I know that this question has been asked before but there are some doubts about it that I need to clarify, mainly what is the Frobenius theorem really saying.
The main goal is to prove the following :
If $\nabla$ is a flat connection on the vector bundle $(E,M,p)$ then around any point $p\in M$ we can find a basis of local flat sections.
So we start with an arbitrary basis of local sections $\{s_i\}_{i=1}^{r}$ with connection form $\omega$, and we want to find $s'=sA$ such that $\omega'=0$, where $\omega$ and $\omega'$ are the corresponding connection forms. Now basically we need to find $A\in C^{\infty}(U,GL(r))$. We know that $\omega'=A^{-1}\omega A+A^{-1}dA$ and so we would want that $\omega A+dA=0$.
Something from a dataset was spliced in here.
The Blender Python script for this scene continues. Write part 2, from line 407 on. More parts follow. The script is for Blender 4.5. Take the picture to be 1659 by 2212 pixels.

Now this is where I am getting some trouble. Now we want to define an integrable distribution on $U\times GL(r)$ and then prove that it's involutive and use the Frobenius theorem . First I though we wanted to find $A$ and that is to solve the system of differential equations $\omega A+ dA=0$, and I don't quite see how the frobenius theorem helps. I know that it has something related to it , I saw this reading the Wikipedia page, but I don't see how it helps, what I mean is, this is the formulation of the frobenius theorem that I am aware of
Let $D$ be a smooth involute distribution in $M$ that is involutive then $D$ is integrable.
By integrable we mean that there exists a foliation $\mathcal{F}$ such that $T\mathcal{F}=D.$ And I don't see how we will get the $A$ we want .
Any help is aprecciated, thanks in advance.
This is a method going back to Élie Cartan and appears in various textbooks. The goal is to find such a function $A$ on $U$ satisfying that differential equation by finding its graph as an integral manifold of the differential system on $U\times GL(r)$. Flatness gives the integrability condition, and a little bit of thought will show you that locally an integral manifold projects diffeomorphically to $U$ and hence is the graph of a smooth map. You will, of course, want to use the differential forms formulation of integrability: If you define the $\mathfrak{gl}(r)$-valued $1$-form $\phi = \omega A + dA$ on $U\times GL(r)$, then note that $d\phi = -\omega\wedge\phi$, which tells us that the differential system $\phi=0$ is integrable. (You can also get it quite prettily from the original $\eta = A^{-1}\omega A + A^{-1}\,dA$; then $d\eta = -\eta\wedge\eta$.)